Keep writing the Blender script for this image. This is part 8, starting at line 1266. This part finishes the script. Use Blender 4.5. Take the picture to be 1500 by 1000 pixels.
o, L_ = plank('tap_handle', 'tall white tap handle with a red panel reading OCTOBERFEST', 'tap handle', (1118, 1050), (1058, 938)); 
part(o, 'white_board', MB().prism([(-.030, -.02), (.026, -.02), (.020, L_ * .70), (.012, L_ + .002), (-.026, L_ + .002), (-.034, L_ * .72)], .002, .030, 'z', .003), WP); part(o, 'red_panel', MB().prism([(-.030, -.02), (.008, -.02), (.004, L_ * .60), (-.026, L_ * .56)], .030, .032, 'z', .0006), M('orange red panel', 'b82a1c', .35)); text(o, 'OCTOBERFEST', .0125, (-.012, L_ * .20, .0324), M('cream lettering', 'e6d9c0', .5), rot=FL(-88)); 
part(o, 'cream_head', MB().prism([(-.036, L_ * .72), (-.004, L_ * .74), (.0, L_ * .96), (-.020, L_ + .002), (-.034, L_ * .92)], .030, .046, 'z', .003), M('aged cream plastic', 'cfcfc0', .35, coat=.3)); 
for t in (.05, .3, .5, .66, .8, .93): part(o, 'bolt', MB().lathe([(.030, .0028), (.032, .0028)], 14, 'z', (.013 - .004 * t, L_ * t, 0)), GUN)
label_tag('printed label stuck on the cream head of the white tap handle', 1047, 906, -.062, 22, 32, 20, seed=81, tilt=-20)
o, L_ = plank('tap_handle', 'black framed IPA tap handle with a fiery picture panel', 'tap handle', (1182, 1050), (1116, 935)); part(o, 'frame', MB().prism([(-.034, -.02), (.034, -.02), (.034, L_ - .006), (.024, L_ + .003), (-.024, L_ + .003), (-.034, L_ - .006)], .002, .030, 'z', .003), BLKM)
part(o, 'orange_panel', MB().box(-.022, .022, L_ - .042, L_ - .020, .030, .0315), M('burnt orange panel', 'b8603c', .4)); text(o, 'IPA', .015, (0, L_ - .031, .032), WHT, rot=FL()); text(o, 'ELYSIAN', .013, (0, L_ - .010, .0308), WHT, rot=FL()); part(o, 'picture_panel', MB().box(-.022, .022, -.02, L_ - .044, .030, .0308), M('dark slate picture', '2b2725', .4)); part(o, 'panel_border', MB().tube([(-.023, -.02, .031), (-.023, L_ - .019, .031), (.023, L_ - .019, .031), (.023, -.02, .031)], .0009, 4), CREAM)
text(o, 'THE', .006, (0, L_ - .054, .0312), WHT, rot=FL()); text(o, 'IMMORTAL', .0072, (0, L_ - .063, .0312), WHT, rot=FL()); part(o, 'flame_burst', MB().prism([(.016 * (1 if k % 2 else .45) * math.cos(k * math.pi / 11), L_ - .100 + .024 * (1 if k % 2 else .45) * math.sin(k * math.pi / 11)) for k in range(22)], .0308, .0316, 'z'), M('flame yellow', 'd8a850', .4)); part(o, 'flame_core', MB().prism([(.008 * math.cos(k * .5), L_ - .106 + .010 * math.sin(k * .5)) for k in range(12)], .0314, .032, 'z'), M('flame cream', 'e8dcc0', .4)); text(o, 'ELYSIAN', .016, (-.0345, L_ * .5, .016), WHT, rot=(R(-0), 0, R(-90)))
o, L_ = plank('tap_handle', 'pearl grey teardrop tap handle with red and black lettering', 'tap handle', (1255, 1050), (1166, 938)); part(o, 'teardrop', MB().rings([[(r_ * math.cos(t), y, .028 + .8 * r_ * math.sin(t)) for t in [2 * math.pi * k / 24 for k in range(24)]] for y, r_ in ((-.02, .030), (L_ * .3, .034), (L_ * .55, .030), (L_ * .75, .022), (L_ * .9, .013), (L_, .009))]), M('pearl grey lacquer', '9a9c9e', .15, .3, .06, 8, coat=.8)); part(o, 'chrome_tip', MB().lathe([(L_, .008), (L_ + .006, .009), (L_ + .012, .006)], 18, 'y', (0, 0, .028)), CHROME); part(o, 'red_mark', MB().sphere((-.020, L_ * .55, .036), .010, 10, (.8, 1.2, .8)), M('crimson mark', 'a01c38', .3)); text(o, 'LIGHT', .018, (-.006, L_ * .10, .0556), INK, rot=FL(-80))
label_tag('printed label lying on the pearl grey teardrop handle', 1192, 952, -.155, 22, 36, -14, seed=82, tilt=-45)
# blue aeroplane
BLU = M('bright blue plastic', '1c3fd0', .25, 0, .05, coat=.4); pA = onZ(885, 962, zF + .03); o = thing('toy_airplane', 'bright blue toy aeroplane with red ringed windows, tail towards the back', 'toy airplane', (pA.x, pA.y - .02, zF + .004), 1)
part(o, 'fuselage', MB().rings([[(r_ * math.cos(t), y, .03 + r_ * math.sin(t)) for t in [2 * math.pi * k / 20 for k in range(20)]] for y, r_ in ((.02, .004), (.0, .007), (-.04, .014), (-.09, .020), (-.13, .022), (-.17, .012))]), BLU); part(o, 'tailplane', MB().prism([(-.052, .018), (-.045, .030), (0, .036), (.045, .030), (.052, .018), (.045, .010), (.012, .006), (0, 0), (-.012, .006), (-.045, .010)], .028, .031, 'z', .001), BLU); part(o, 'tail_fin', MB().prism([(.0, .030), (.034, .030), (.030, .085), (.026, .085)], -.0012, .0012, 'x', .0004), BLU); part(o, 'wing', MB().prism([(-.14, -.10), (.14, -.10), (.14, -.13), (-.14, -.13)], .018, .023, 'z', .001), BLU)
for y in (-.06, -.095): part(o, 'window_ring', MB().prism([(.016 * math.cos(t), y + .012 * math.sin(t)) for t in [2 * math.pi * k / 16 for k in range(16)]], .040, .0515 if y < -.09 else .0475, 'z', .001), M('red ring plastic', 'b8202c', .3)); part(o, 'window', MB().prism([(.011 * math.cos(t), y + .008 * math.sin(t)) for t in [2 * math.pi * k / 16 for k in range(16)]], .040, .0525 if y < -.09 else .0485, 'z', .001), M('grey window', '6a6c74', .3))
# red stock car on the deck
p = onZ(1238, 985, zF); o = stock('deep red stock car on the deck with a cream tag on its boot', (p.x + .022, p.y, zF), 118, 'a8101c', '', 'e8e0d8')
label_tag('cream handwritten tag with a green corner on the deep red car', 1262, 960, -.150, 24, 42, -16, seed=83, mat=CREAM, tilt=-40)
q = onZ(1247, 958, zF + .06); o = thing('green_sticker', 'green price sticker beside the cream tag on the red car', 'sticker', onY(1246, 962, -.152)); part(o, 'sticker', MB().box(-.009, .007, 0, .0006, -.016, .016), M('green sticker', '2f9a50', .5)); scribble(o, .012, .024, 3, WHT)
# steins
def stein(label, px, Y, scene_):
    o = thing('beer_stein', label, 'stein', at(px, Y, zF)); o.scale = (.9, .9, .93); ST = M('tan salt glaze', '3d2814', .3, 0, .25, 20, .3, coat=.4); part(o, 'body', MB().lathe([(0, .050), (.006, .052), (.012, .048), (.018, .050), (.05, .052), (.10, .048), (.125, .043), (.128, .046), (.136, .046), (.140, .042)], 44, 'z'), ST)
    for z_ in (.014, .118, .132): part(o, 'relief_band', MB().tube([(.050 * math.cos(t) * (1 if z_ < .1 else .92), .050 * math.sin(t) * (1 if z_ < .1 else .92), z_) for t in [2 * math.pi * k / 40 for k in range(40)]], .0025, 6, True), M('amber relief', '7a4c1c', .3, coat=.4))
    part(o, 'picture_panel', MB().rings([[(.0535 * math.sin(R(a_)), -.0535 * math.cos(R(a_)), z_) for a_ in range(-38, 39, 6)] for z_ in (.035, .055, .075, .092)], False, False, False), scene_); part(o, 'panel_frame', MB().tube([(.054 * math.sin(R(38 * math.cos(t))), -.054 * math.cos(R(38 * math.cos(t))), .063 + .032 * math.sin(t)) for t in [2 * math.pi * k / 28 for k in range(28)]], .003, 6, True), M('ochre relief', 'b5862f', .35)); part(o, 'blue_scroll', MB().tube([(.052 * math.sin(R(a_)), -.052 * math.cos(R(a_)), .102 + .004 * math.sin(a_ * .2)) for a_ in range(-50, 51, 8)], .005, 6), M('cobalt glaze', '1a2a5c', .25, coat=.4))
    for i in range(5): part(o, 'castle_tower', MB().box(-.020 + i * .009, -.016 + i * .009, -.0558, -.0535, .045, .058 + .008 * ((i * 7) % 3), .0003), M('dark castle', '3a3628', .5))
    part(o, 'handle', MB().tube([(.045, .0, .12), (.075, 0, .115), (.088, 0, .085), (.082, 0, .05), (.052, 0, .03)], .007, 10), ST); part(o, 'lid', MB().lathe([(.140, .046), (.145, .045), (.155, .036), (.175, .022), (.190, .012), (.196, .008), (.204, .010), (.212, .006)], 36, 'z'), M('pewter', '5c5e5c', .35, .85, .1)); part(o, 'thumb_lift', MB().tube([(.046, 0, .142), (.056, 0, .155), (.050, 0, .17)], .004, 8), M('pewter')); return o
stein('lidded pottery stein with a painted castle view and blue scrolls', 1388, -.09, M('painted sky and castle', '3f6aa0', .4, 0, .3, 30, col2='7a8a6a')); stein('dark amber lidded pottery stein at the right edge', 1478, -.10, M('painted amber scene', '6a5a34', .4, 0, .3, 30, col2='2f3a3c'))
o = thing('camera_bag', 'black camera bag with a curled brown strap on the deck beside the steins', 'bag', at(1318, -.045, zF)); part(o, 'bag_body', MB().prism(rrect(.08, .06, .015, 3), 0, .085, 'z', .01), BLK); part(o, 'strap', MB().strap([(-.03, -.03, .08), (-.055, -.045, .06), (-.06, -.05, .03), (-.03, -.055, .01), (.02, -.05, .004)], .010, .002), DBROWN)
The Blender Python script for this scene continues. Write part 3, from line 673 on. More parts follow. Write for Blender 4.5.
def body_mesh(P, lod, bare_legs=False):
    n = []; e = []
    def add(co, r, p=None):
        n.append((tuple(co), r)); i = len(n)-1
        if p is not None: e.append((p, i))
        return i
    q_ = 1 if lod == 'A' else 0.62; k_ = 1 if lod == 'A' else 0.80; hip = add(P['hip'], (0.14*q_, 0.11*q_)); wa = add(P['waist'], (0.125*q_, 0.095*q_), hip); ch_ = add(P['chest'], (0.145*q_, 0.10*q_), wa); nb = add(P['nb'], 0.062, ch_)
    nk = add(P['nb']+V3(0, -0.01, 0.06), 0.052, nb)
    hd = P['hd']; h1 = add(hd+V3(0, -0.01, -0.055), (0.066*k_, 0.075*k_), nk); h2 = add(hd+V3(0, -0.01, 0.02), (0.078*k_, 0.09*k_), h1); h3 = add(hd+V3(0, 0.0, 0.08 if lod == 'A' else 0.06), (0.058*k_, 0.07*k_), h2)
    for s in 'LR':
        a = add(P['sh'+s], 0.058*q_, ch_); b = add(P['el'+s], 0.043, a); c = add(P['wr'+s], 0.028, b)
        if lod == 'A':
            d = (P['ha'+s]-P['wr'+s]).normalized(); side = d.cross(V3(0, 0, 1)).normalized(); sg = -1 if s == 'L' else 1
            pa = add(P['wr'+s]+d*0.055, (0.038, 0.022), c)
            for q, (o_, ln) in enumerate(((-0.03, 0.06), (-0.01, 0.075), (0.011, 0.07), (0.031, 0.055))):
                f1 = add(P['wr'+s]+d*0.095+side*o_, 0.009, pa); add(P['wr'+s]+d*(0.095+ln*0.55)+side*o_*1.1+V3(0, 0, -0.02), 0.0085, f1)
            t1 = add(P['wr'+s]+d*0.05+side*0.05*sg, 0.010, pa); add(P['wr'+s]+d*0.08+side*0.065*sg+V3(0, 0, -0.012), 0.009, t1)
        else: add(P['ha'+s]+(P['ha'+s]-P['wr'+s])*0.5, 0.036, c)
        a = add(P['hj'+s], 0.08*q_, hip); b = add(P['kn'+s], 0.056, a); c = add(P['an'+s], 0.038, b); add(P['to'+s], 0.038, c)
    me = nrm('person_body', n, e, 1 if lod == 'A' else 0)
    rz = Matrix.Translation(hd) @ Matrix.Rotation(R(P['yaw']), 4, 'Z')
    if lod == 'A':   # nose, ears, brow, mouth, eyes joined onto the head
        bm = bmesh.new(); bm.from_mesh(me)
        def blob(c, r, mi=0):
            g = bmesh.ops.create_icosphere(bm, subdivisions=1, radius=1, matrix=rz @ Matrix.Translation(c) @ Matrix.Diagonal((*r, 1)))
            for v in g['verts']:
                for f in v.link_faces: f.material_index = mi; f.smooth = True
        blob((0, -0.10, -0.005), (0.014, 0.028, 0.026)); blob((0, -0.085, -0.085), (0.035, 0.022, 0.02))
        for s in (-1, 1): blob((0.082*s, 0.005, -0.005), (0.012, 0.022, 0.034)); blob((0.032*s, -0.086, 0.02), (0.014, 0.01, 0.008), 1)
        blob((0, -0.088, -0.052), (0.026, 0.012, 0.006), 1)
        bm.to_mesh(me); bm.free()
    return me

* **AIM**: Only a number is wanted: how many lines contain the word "Blender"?

* **RESPONSE TO THE EXERCISE**: 2